To be done: Show all lines that include the string "script"; copy each one.

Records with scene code

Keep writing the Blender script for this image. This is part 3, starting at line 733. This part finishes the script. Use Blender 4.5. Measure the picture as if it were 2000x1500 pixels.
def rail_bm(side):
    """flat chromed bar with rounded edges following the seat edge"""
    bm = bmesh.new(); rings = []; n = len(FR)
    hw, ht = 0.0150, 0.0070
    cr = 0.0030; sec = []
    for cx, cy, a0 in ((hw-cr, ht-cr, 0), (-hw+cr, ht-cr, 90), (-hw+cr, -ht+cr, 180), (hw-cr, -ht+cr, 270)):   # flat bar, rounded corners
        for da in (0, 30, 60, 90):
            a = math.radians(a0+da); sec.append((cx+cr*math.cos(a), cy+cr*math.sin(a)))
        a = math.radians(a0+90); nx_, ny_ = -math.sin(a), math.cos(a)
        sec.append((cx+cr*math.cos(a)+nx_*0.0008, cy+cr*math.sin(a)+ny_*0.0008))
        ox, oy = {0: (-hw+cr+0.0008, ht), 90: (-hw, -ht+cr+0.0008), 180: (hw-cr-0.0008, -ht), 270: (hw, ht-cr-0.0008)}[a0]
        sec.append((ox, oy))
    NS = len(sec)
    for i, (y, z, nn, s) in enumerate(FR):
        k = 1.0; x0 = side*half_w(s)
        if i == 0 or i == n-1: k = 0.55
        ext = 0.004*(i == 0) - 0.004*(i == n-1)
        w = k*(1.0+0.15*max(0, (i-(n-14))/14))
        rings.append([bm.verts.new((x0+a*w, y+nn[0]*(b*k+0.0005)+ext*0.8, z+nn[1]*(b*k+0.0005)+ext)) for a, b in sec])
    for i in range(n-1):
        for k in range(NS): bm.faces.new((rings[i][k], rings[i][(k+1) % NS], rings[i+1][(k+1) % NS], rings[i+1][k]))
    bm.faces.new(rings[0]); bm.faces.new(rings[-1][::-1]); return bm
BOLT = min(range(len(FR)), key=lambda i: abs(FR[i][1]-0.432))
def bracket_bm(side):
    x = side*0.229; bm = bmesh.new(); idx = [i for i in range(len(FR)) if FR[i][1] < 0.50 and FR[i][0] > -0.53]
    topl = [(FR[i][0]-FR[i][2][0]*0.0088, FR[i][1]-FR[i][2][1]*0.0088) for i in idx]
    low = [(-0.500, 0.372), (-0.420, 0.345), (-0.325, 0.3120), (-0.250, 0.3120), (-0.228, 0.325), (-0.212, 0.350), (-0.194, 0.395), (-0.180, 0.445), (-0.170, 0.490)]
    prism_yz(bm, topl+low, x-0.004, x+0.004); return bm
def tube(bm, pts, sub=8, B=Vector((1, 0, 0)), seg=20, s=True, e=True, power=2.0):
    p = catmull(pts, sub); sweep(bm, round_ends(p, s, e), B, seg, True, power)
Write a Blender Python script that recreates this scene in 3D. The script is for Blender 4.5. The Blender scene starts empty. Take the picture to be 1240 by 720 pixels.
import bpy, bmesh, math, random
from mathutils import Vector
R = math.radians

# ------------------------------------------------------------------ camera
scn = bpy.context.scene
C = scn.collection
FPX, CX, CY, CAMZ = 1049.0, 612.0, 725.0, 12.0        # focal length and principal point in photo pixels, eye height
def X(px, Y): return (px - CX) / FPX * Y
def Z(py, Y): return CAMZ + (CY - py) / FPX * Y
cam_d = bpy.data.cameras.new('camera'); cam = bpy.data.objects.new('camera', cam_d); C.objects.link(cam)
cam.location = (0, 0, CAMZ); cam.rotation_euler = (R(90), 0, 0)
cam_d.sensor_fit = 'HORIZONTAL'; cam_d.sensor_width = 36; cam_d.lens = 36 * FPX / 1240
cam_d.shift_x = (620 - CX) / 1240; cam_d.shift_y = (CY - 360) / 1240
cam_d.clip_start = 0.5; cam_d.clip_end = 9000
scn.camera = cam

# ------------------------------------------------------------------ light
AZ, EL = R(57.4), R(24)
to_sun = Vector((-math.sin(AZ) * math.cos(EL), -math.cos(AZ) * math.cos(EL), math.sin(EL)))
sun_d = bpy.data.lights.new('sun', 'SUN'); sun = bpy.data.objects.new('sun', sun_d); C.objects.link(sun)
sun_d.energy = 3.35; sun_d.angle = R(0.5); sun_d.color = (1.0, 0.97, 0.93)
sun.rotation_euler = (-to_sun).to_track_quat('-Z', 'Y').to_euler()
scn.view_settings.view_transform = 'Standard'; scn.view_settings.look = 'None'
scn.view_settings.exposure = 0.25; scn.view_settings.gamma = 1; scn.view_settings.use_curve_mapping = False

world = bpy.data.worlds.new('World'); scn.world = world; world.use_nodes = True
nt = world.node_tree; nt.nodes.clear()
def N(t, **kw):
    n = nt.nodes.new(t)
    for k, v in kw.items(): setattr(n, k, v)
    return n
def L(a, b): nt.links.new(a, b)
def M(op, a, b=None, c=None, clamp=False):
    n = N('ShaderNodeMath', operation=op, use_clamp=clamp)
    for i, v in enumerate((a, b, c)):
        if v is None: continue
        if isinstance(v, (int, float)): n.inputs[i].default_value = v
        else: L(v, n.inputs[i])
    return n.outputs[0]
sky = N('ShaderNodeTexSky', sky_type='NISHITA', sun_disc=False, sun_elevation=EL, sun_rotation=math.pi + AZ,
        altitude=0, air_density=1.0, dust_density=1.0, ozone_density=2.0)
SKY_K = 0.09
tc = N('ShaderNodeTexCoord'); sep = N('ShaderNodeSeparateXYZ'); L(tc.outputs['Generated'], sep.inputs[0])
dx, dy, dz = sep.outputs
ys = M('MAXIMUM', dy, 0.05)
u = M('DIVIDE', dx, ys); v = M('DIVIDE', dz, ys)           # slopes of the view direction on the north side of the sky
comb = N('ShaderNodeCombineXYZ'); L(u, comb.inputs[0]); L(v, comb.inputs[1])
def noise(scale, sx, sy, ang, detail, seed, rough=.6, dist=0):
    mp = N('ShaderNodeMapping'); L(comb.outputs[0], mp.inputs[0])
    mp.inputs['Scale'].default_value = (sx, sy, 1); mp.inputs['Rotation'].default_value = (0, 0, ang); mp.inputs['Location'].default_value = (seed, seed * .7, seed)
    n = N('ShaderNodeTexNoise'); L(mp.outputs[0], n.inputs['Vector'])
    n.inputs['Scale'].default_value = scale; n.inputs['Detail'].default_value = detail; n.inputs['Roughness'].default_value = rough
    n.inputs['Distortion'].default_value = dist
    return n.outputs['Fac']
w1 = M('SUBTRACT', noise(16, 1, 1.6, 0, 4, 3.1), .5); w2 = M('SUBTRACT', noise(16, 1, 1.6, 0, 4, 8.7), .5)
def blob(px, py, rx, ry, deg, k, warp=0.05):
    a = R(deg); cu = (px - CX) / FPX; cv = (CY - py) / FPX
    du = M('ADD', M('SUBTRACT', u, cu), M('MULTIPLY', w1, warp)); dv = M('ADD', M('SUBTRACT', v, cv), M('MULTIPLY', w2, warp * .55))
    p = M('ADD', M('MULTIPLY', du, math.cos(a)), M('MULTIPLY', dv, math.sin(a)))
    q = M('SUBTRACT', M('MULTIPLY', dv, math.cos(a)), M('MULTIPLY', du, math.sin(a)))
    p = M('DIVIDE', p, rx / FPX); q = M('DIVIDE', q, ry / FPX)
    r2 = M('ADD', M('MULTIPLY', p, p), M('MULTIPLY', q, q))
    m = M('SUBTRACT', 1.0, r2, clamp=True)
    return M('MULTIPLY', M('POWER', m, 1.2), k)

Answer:
Keep writing the Blender script for this image. This is part 3, starting at line 733. This part finishes the script. Use Blender 4.5. Measure the picture as if it were 2000x1500 pixels.
Write a Blender Python script that recreates this scene in 3D. The script is for Blender 4.5. The Blender scene starts empty. Take the picture to be 1240 by 720 pixels.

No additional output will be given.